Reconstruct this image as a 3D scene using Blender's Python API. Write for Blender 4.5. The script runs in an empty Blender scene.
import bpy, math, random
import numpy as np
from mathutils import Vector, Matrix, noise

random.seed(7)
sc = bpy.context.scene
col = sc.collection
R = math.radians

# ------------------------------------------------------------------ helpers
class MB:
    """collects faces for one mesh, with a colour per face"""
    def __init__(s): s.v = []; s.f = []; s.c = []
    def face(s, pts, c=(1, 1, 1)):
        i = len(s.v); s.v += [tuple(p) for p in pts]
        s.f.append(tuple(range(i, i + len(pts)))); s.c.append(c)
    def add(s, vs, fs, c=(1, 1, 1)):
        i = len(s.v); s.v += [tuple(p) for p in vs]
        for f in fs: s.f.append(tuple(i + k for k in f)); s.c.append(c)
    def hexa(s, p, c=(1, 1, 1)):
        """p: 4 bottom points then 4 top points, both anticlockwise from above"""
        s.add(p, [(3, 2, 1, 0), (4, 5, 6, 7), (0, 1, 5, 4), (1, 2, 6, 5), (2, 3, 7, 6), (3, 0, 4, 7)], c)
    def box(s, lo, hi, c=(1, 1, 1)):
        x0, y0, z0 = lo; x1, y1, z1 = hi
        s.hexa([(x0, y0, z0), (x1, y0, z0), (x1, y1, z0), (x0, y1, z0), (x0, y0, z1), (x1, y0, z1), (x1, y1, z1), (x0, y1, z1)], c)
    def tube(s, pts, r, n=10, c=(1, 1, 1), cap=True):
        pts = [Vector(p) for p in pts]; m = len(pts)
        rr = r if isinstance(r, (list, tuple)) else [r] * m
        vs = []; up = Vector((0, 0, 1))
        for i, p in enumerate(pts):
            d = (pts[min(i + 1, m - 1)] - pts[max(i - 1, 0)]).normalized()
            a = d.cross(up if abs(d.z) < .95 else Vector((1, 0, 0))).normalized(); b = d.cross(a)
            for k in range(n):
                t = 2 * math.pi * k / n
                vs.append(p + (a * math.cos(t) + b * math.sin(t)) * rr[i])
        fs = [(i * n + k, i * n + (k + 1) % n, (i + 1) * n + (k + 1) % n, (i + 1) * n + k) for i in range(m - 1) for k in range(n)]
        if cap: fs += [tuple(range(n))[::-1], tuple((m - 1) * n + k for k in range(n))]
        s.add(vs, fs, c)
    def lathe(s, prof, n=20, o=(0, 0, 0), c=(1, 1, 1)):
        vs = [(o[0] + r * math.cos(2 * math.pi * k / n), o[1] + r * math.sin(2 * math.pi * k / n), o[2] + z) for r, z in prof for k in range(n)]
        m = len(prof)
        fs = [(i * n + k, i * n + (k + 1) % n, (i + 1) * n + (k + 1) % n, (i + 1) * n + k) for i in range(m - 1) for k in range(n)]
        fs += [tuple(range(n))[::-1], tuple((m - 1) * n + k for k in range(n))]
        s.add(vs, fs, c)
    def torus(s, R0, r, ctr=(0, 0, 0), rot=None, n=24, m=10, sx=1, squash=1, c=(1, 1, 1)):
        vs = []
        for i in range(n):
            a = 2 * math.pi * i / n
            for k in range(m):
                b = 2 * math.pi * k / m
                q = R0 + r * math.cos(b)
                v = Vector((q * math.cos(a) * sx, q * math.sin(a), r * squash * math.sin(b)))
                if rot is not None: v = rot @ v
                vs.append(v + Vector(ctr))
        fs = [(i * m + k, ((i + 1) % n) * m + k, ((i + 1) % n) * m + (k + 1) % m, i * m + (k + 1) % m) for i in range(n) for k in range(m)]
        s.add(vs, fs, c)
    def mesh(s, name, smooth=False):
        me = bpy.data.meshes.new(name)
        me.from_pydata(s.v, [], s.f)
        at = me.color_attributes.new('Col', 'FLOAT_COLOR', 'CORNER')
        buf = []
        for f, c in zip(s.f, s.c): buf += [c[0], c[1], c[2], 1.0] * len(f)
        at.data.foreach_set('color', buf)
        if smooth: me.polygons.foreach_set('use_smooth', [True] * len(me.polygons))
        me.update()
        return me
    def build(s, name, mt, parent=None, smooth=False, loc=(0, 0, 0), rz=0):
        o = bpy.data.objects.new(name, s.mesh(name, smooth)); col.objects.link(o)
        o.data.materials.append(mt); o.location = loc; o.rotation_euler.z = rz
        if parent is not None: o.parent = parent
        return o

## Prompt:
Copy out the full material exactly as it appears.

## Complete answer:
Reconstruct this image as a 3D scene using Blender's Python API. Write for Blender 4.5. The script runs in an empty Blender scene.
import bpy, math, random
import numpy as np
from mathutils import Vector, Matrix, noise

random.seed(7)
sc = bpy.context.scene
col = sc.collection
R = math.radians

# ------------------------------------------------------------------ helpers
class MB:
    """collects faces for one mesh, with a colour per face"""
    def __init__(s): s.v = []; s.f = []; s.c = []
    def face(s, pts, c=(1, 1, 1)):
        i = len(s.v); s.v += [tuple(p) for p in pts]
        s.f.append(tuple(range(i, i + len(pts)))); s.c.append(c)
    def add(s, vs, fs, c=(1, 1, 1)):
        i = len(s.v); s.v += [tuple(p) for p in vs]
        for f in fs: s.f.append(tuple(i + k for k in f)); s.c.append(c)
    def hexa(s, p, c=(1, 1, 1)):
        """p: 4 bottom points then 4 top points, both anticlockwise from above"""
        s.add(p, [(3, 2, 1, 0), (4, 5, 6, 7), (0, 1, 5, 4), (1, 2, 6, 5), (2, 3, 7, 6), (3, 0, 4, 7)], c)
    def box(s, lo, hi, c=(1, 1, 1)):
        x0, y0, z0 = lo; x1, y1, z1 = hi
        s.hexa([(x0, y0, z0), (x1, y0, z0), (x1, y1, z0), (x0, y1, z0), (x0, y0, z1), (x1, y0, z1), (x1, y1, z1), (x0, y1, z1)], c)
    def tube(s, pts, r, n=10, c=(1, 1, 1), cap=True):
        pts = [Vector(p) for p in pts]; m = len(pts)
        rr = r if isinstance(r, (list, tuple)) else [r] * m
        vs = []; up = Vector((0, 0, 1))
        for i, p in enumerate(pts):
            d = (pts[min(i + 1, m - 1)] - pts[max(i - 1, 0)]).normalized()
            a = d.cross(up if abs(d.z) < .95 else Vector((1, 0, 0))).normalized(); b = d.cross(a)
            for k in range(n):
                t = 2 * math.pi * k / n
                vs.append(p + (a * math.cos(t) + b * math.sin(t)) * rr[i])
        fs = [(i * n + k, i * n + (k + 1) % n, (i + 1) * n + (k + 1) % n, (i + 1) * n + k) for i in range(m - 1) for k in range(n)]
        if cap: fs += [tuple(range(n))[::-1], tuple((m - 1) * n + k for k in range(n))]
        s.add(vs, fs, c)
    def lathe(s, prof, n=20, o=(0, 0, 0), c=(1, 1, 1)):
        vs = [(o[0] + r * math.cos(2 * math.pi * k / n), o[1] + r * math.sin(2 * math.pi * k / n), o[2] + z) for r, z in prof for k in range(n)]
        m = len(prof)
        fs = [(i * n + k, i * n + (k + 1) % n, (i + 1) * n + (k + 1) % n, (i + 1) * n + k) for i in range(m - 1) for k in range(n)]
        fs += [tuple(range(n))[::-1], tuple((m - 1) * n + k for k in range(n))]
        s.add(vs, fs, c)
    def torus(s, R0, r, ctr=(0, 0, 0), rot=None, n=24, m=10, sx=1, squash=1, c=(1, 1, 1)):
        vs = []
        for i in range(n):
            a = 2 * math.pi * i / n
            for k in range(m):
                b = 2 * math.pi * k / m
                q = R0 + r * math.cos(b)
                v = Vector((q * math.cos(a) * sx, q * math.sin(a), r * squash * math.sin(b)))
                if rot is not None: v = rot @ v
                vs.append(v + Vector(ctr))
        fs = [(i * m + k, ((i + 1) % n) * m + k, ((i + 1) % n) * m + (k + 1) % m, i * m + (k + 1) % m) for i in range(n) for k in range(m)]
        s.add(vs, fs, c)
    def mesh(s, name, smooth=False):
        me = bpy.data.meshes.new(name)
        me.from_pydata(s.v, [], s.f)
        at = me.color_attributes.new('Col', 'FLOAT_COLOR', 'CORNER')
        buf = []
        for f, c in zip(s.f, s.c): buf += [c[0], c[1], c[2], 1.0] * len(f)
        at.data.foreach_set('color', buf)
        if smooth: me.polygons.foreach_set('use_smooth', [True] * len(me.polygons))
        me.update()
        return me
    def build(s, name, mt, parent=None, smooth=False, loc=(0, 0, 0), rz=0):
        o = bpy.data.objects.new(name, s.mesh(name, smooth)); col.objects.link(o)
        o.data.materials.append(mt); o.location = loc; o.rotation_euler.z = rz
        if parent is not None: o.parent = parent
        return o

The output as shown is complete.